- _Information provided_
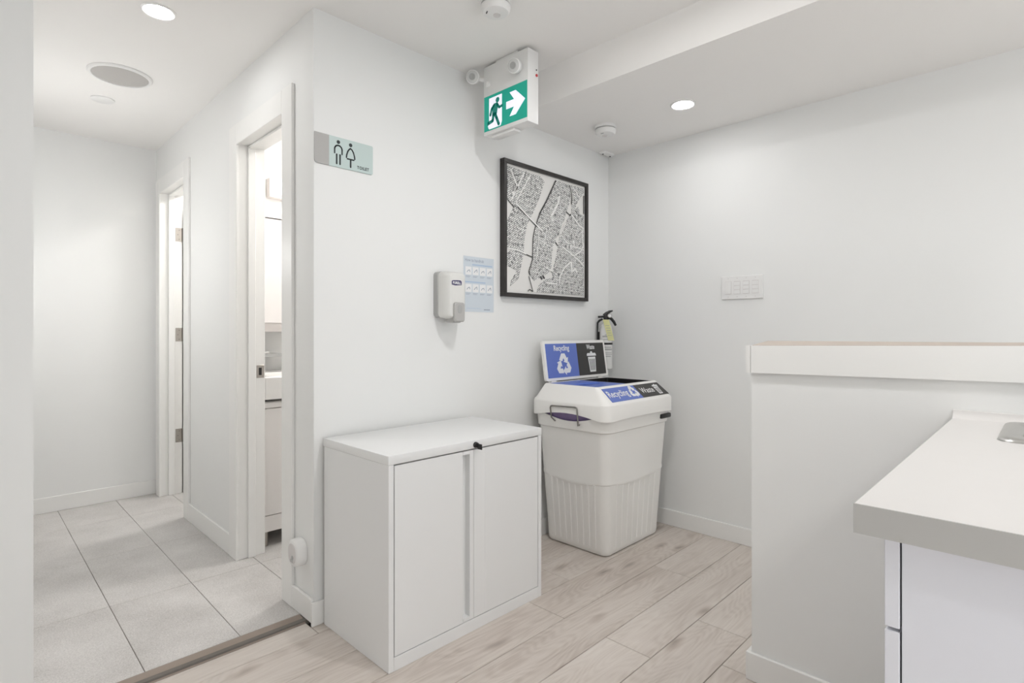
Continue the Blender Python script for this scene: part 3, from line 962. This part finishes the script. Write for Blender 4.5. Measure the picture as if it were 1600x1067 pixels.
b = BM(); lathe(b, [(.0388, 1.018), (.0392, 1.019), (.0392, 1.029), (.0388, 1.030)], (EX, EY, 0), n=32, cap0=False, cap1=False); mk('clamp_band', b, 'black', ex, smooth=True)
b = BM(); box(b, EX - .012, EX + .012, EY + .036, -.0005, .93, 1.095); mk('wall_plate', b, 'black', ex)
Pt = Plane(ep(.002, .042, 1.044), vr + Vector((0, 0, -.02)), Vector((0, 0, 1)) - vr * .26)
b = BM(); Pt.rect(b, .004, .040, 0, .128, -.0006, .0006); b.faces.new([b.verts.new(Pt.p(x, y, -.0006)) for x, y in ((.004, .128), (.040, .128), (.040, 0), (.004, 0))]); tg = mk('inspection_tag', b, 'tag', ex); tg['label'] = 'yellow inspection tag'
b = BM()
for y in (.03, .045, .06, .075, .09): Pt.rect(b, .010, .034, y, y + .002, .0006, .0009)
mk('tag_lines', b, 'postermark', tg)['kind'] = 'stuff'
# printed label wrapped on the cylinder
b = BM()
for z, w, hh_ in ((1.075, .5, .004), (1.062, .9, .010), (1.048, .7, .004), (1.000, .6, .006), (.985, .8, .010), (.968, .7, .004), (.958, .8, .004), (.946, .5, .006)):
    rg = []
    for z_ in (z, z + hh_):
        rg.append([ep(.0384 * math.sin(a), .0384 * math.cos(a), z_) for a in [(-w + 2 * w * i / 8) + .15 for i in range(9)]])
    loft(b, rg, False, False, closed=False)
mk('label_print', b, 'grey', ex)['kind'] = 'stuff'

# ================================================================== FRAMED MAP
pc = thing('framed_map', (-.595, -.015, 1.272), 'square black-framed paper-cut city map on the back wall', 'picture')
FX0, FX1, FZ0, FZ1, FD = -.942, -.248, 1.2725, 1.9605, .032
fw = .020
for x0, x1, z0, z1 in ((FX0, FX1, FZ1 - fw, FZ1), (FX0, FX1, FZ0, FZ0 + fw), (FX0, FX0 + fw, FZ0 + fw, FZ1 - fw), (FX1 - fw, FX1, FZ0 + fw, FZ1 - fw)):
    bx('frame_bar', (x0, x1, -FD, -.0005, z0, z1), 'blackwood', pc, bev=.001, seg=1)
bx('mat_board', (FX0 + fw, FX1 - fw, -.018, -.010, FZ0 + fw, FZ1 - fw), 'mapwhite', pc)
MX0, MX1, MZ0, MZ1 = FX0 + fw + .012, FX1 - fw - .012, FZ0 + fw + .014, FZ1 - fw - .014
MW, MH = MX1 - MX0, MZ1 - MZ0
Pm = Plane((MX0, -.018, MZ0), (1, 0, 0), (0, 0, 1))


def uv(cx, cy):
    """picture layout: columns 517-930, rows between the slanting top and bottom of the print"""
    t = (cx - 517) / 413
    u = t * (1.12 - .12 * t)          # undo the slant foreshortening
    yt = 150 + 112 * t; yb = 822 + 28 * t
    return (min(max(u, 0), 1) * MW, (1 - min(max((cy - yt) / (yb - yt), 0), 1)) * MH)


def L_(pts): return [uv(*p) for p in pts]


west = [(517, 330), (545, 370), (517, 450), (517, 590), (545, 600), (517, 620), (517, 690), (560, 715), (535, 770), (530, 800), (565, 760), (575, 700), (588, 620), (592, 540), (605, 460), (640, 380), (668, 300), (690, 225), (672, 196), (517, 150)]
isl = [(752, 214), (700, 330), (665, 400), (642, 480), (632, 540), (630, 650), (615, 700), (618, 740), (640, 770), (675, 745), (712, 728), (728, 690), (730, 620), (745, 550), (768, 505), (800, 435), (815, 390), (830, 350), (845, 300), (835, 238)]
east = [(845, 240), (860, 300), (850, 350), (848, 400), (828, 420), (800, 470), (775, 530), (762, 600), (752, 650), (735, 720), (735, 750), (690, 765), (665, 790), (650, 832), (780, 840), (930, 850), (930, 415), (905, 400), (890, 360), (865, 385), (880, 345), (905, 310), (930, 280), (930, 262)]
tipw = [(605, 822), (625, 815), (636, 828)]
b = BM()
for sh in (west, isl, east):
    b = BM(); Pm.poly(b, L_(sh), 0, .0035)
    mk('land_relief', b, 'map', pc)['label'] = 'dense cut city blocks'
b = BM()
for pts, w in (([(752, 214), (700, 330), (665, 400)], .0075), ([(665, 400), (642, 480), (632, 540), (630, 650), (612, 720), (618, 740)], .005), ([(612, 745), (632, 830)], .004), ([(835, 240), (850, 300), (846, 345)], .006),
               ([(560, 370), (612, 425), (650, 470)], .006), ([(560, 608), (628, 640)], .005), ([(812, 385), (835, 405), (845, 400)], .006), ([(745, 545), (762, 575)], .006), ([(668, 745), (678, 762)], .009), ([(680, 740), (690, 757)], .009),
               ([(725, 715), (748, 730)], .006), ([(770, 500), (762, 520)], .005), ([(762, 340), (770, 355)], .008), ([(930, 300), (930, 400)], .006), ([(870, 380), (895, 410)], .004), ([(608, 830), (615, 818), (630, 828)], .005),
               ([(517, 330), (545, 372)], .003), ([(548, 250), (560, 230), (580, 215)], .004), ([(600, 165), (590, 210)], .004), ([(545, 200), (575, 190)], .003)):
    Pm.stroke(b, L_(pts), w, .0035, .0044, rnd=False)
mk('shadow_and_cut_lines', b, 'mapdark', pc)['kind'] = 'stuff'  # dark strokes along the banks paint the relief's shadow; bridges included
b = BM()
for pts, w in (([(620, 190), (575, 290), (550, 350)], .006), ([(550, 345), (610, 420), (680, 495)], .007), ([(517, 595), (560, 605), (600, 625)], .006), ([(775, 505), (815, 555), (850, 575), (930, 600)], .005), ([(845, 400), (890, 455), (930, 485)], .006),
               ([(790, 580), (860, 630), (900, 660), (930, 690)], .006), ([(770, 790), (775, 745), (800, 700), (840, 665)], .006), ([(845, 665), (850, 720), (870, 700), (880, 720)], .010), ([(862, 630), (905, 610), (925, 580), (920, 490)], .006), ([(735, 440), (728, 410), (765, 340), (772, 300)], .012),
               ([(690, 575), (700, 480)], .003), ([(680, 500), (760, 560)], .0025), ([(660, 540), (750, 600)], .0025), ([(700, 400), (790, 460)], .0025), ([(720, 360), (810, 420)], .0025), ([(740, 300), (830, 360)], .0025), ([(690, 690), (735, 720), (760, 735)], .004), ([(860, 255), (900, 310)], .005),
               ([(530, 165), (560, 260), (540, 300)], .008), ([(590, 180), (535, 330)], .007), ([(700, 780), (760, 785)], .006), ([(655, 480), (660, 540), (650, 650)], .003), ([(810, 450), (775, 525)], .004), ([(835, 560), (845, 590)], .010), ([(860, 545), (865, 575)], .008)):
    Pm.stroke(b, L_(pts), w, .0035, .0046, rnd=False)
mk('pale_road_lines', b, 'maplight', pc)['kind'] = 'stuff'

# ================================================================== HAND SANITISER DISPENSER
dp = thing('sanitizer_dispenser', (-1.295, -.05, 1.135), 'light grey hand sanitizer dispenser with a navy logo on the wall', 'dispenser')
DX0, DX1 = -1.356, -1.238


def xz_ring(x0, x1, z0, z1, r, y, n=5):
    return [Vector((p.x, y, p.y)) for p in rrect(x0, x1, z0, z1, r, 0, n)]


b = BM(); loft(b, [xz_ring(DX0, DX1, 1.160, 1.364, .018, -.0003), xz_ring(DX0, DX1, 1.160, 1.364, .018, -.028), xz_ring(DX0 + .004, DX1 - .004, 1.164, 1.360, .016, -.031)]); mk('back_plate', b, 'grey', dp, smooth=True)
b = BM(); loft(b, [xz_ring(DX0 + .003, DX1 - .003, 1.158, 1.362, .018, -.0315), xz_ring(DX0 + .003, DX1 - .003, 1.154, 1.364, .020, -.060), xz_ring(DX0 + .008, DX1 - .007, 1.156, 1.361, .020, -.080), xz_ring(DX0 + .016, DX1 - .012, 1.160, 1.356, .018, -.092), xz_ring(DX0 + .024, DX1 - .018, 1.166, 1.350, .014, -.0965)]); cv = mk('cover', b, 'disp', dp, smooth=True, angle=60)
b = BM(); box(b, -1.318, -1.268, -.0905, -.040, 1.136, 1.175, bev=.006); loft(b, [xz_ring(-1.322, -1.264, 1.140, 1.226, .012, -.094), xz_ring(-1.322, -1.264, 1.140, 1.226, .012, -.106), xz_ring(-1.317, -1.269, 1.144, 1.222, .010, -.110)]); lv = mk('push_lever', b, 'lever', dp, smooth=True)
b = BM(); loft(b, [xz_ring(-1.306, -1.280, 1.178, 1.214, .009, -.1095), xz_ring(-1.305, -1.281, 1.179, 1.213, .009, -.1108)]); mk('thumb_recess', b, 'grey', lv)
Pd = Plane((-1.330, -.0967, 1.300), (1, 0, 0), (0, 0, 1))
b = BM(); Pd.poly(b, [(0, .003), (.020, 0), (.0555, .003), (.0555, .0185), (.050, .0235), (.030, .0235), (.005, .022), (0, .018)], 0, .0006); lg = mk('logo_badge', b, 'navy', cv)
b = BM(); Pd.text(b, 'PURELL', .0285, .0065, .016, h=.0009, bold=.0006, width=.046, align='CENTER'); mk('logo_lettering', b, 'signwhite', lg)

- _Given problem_
Repeat only the lines from the beginning of the material through the line containing "mk('label_print', b, 'grey', ex)['kind']", both ends kept, leaving pictures out.

- _Task output_
Continue the Blender Python script for this scene: part 3, from line 962. This part finishes the script. Write for Blender 4.5. Measure the picture as if it were 1600x1067 pixels.
b = BM(); lathe(b, [(.0388, 1.018), (.0392, 1.019), (.0392, 1.029), (.0388, 1.030)], (EX, EY, 0), n=32, cap0=False, cap1=False); mk('clamp_band', b, 'black', ex, smooth=True)
b = BM(); box(b, EX - .012, EX + .012, EY + .036, -.0005, .93, 1.095); mk('wall_plate', b, 'black', ex)
Pt = Plane(ep(.002, .042, 1.044), vr + Vector((0, 0, -.02)), Vector((0, 0, 1)) - vr * .26)
b = BM(); Pt.rect(b, .004, .040, 0, .128, -.0006, .0006); b.faces.new([b.verts.new(Pt.p(x, y, -.0006)) for x, y in ((.004, .128), (.040, .128), (.040, 0), (.004, 0))]); tg = mk('inspection_tag', b, 'tag', ex); tg['label'] = 'yellow inspection tag'
b = BM()
for y in (.03, .045, .06, .075, .09): Pt.rect(b, .010, .034, y, y + .002, .0006, .0009)
mk('tag_lines', b, 'postermark', tg)['kind'] = 'stuff'
# printed label wrapped on the cylinder
b = BM()
for z, w, hh_ in ((1.075, .5, .004), (1.062, .9, .010), (1.048, .7, .004), (1.000, .6, .006), (.985, .8, .010), (.968, .7, .004), (.958, .8, .004), (.946, .5, .006)):
    rg = []
    for z_ in (z, z + hh_):
        rg.append([ep(.0384 * math.sin(a), .0384 * math.cos(a), z_) for a in [(-w + 2 * w * i / 8) + .15 for i in range(9)]])
    loft(b, rg, False, False, closed=False)
mk('label_print', b, 'grey', ex)['kind'] = 'stuff'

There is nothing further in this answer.